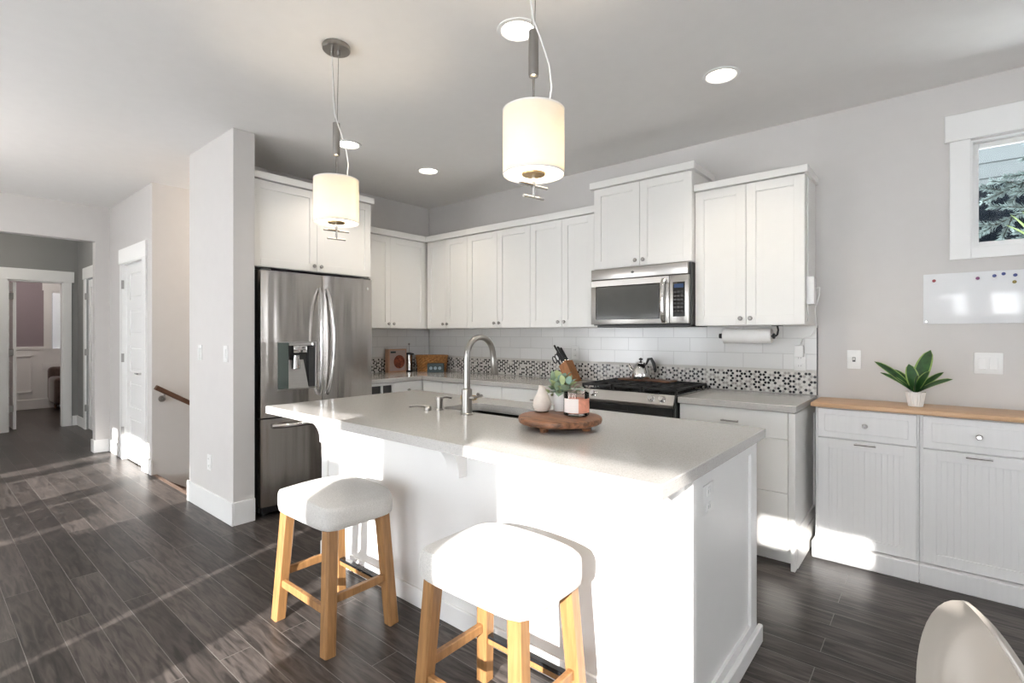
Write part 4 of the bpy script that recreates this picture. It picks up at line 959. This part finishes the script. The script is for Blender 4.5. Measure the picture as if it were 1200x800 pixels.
# ------------------------------------------------------------ stools
def make_stool(label, cx, cy):
    t = thing('bar_stool', label, 'stool', (cx, cy, 0), 'bar stools at the island')
    # cushion: rounded block, crowned top
    mb = MB(); hx, hy = 0.240, 0.178; nx, ny = 22, 18
    z0, ze, zt = 0.505, 0.592, 0.640
    def sq(u, p=5.0): return u
    rings = []
    m = 48
    def se(a, rx, ry, p=7.0):
        c, s_ = math.cos(a), math.sin(a)
        k = (abs(c) ** p + abs(s_) ** p) ** (-1 / p)
        return (rx * c * k, ry * s_ * k)
    lev = [(0.955, z0), (0.985, z0 + 0.006), (1.0, z0 + 0.03), (1.0, ze - 0.03), (0.992, ze - 0.008)]
    for sc_, zz in lev: rings.append([(cx + se(2 * math.pi * i / m, hx * sc_, hy * sc_)[0], cy + se(2 * math.pi * i / m, hx * sc_, hy * sc_)[1], zz) for i in range(m)])
    for sc_ in (0.965, 0.92, 0.84, 0.72, 0.56, 0.38, 0.2, 0.02):
        pp_ = 7.0 - 4.0 * (1 - sc_)
        ring = []
        for i in range(m):
            x_, y_ = se(2 * math.pi * i / m, hx * sc_, hy * sc_, pp_)
            crown = (1 - (x_ / hx) ** 2) ** 0.75 * (1 - 0.55 * (y_ / hy) ** 2)
            ring.append((cx + x_, cy + y_, ze - 0.004 + (zt - ze) * crown * 1.0 + 0.006 * (1 - sc_)))
        rings.append(ring)
    mb.loft(rings); obj('seat_cushion', mb, 'linen', t, smooth=50)
    fxo, fyo, txo, tyo = 0.216, 0.158, 0.183, 0.128
    zt_ = 0.508
    def legpt(sx, sy, z):
        k = z / zt_
        return Vector((cx + sx * (fxo + (txo - fxo) * k), cy + sy * (fyo + (tyo - fyo) * k), z))
    for sx in (-1, 1):
        for sy in (-1, 1):
            obj('leg', MB().bar(legpt(sx, sy, 0.0), legpt(sx, sy, zt_), 0.050, 0.052, 0.050, 0.052, up=(0, 1, 0)), 'oak', t)
    obj('seat_rail', MB().box(cx - 0.16, cx + 0.16, cy - 0.14, cy - 0.115, 0.455, 0.507).box(cx - 0.16, cx + 0.16, cy + 0.115, cy + 0.14, 0.455, 0.507).box(cx - 0.195, cx - 0.17, cy - 0.11, cy + 0.11, 0.455, 0.507).box(cx + 0.17, cx + 0.195, cy - 0.11, cy + 0.11, 0.455, 0.507) if False else MB().box(cx - 0.20, cx + 0.20, cy - 0.14, cy + 0.14, 0.495, 0.507), 'oak', t)
    for sx in (-1, 1):
        z = 0.215; obj('side_stretcher', MB().bar(legpt(sx, -1, z), legpt(sx, 1, z), 0.022, 0.022, 0.034, 0.034, up=(1, 0, 0)), 'oak', t)
    for sy in (-1, 1):
        z = 0.170; st = obj('stretcher', MB().bar(legpt(-1, sy, z), legpt(1, sy, z), 0.022, 0.022, 0.034, 0.034, up=(0, 1, 0)), 'oak', t)
        if sy == 1:
            a, b = legpt(-1, sy, z), legpt(1, sy, z)
            obj('footrest_plate', MB().box(a.x + 0.022, b.x - 0.022, a.y - 0.014, a.y + 0.014, z + 0.004, z + 0.020, 0.003), 'blackglass', st, label='dark metal footrest plate')
    return t
make_stool('white upholstered bar stool with oak legs, the one nearer the refrigerator', 2.293, -2.545)
make_stool('white upholstered bar stool with oak legs, front one nearer the island end', 3.308, -2.545)

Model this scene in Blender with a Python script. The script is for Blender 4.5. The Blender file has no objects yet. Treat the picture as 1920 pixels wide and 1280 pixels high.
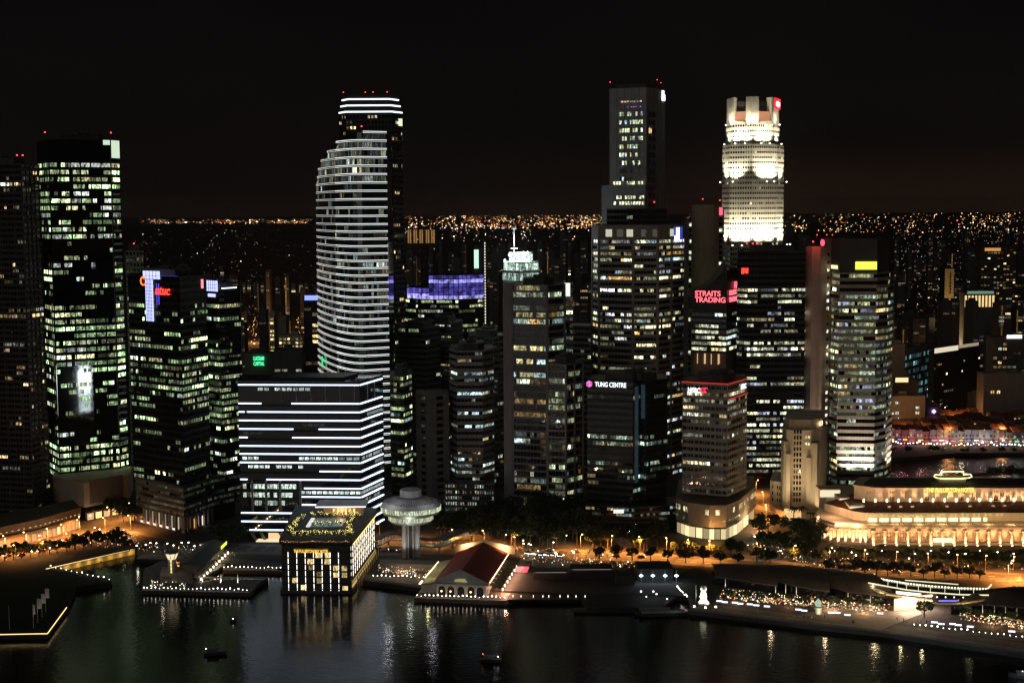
import bpy, bmesh, math, random
from mathutils import Vector, Matrix
R = math.radians
PI = math.pi
rnd = random.Random(7)
sc = bpy.context.scene
col = sc.collection

# ------------------------------------------------------------------ camera
HC, FP_ = 190.0, 2667.0
PITCH = math.atan((640 - 392) / FP_)
ROLL = R(0.35)
cam = bpy.data.cameras.new('camera'); camo = bpy.data.objects.new('camera', cam); col.objects.link(camo)
cam.sensor_width = 36; cam.lens = 36 * FP_ / 1920
cam.clip_start = 1; cam.clip_end = 80000
_f = Vector((0, math.cos(PITCH), -math.sin(PITCH))); _u0 = Vector((0, math.sin(PITCH), math.cos(PITCH))); _r0 = Vector((1, 0, 0))
_r = _r0 * math.cos(ROLL) - _u0 * math.sin(ROLL); _u = _r0 * math.sin(ROLL) + _u0 * math.cos(ROLL)
mw = Matrix((( _r.x, _u.x, -_f.x, 0), (_r.y, _u.y, -_f.y, 0), (_r.z, _u.z, -_f.z, HC), (0, 0, 0, 1)))
camo.matrix_world = mw
sc.camera = camo

def ray(u, v): return _f * FP_ + _r * (u - 960) - _u * (v - 640)
def P(u, v, Y):
    d = ray(u, v); return Vector((0, 0, HC)) + d * (Y / d.y)
def G(u, v, z=0.0):
    d = ray(u, v); return Vector((0, 0, HC)) + d * ((z - HC) / d.z)

# ------------------------------------------------------------------ world: dark night sky, faint brown city glow low down
w = bpy.data.worlds.new('World'); sc.world = w; w.use_nodes = True
nt = w.node_tree; nt.nodes.clear()
wo = nt.nodes.new('ShaderNodeOutputWorld'); bg = nt.nodes.new('ShaderNodeBackground')
tc = nt.nodes.new('ShaderNodeTexCoord'); sep = nt.nodes.new('ShaderNodeSeparateXYZ')
rampn = nt.nodes.new('ShaderNodeValToRGB'); rx = nt.nodes.new('ShaderNodeValToRGB'); mx = nt.nodes.new('ShaderNodeMix'); mx.data_type = 'RGBA'; mx.blend_type = 'ADD'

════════

# Given request
Copy word for word only the lines above from the one with "Model this scene" through the one with "col = sc.collection". Leave pictures out.

# Solution to the exercise
Model this scene in Blender with a Python script. The script is for Blender 4.5. The Blender file has no objects yet. Treat the picture as 1920 pixels wide and 1280 pixels high.
import bpy, bmesh, math, random
from mathutils import Vector, Matrix
R = math.radians
PI = math.pi
rnd = random.Random(7)
sc = bpy.context.scene
col = sc.collection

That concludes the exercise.